Two Wings To Fly Away by Penny Mickelbury

Two Wings To Fly Away by Penny Mickelbury braids together the historic, romance, and thriller genres in a story about personal and racial relationships and found family in Philadelphia on the eve of the Civil War.

Eugenia Oliver escaped slavery to find a new life as a seamstress in the free black community in Philadelphia, but no one can escape the spectre of violence and injustice that permeates even “free” states on the eve of the Civil War. Eugenia’s work for the Underground Railroad and to support less fortunate members of the community would bring her into peril on their own–without her habit of plunging into danger. And that’s before she falls in love with Abigail Read, a well-off white woman who runs a boarding house and offends high society by refusing to contemplate marriage.

The Characters

Eugenia is a delightfully complex character and Mickelbury does an excellent job of depicting the tensions and hazards of how she navigates the racial divide. Abby Read is a bit more briefly sketched, but this is primarily Eugenia’s story.

The Writing Style

The combined plot threads of romance, adventure, and mystery kept the story moving forward though they didn’t always connect into a unified whole. To some extent the book shifts through several independent stories that overlap at the edges. Mickelbury’s prose is vividly descriptive and brings the historic setting to life in such visual detail that I came out of the initial chapters feeling like I’d watched a movie rather than reading text. (In fact, this would make a great movie!)

The Pros

Two Wings To Fly Away brings some intensely-desired diversity to the lesbian historical field. (Mickelbury herself is black and specializes in writing about black women’s experiences.) The world building in the book is solid and detailed.

The Cons

I had a few points of confusion regarding point of view. Although the action focuses on the two women, the point of view shifts among a much larger number of characters, often without being well signaled in the text. Not a “con” but more of a content description: the romance is prominent but is only one of several plot elements, so those with a very strict definition may not consider this a “romance novel with a capital R”. Sexual content is implied by off-page (which is not a con for me but, again, is something many readers like to know in advance).

The Conclusion

If you’ve been looking for f/f romance that breaks away from the standard tropes and brings a refreshing voice to the page, I solidly recommend Two Wings To Fly Away. (I’m definitely looking forward to the promised sequel.)

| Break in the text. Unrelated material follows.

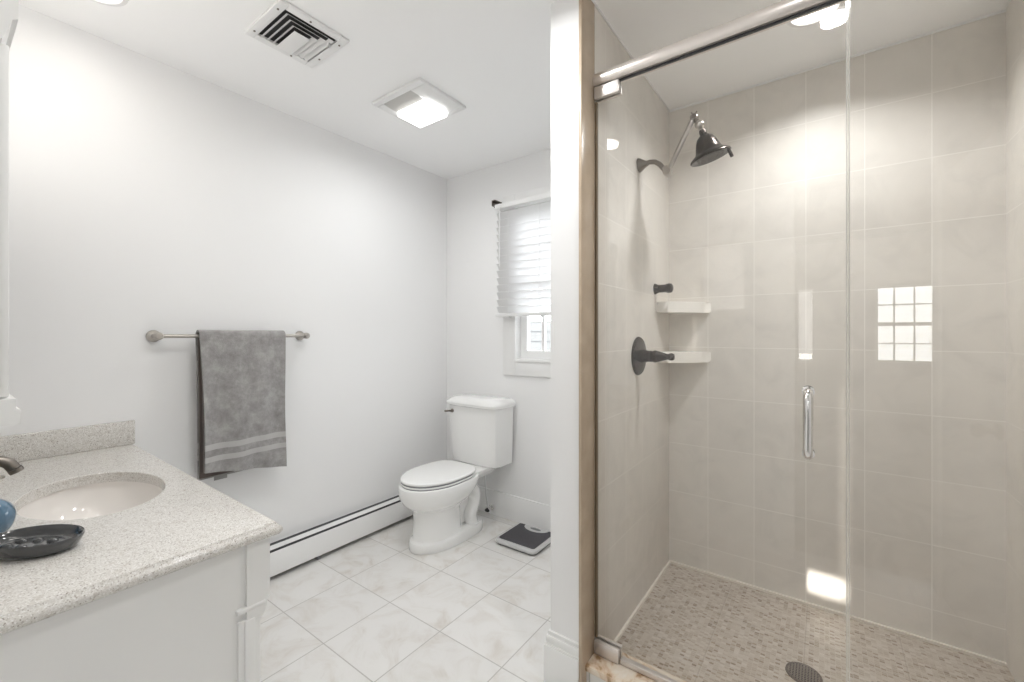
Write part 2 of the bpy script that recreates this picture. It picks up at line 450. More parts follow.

Excerpt from Two Wings To Fly Away by Penny Mickelbury

“Slave catcher!”

The hissed word hung in the air, freezing Eugenia Oliver’s insides colder than the damp November evening air chilled her skin. Though Eli’s bare feet made no sound on the worn cobblestones and his two brief words were whispered, Genie’s body reverberated as if a cannon had been fired next to her. She was headed home. She was almost there. Almost safe and warm. But she changed direction and walked toward Main Street. The fast, loud pounding of her heart and her suddenly dry mouth were her fear manifested. If a slave catcher really was prowling in the Quarter and Genie really was walking toward him instead of running away . . .

Dressed as Eugene Oliver as she often was, because even a Black man was safer than a Black woman alone, she moved with purpose toward the danger coming her way. The white man slowed his gait from a trot to a long-legged stride as he entered Thatcher Lane. Definitely looking for someone. His head swiveled from side to side. His eyes searched but found nothing but shuttered windows and barred doors.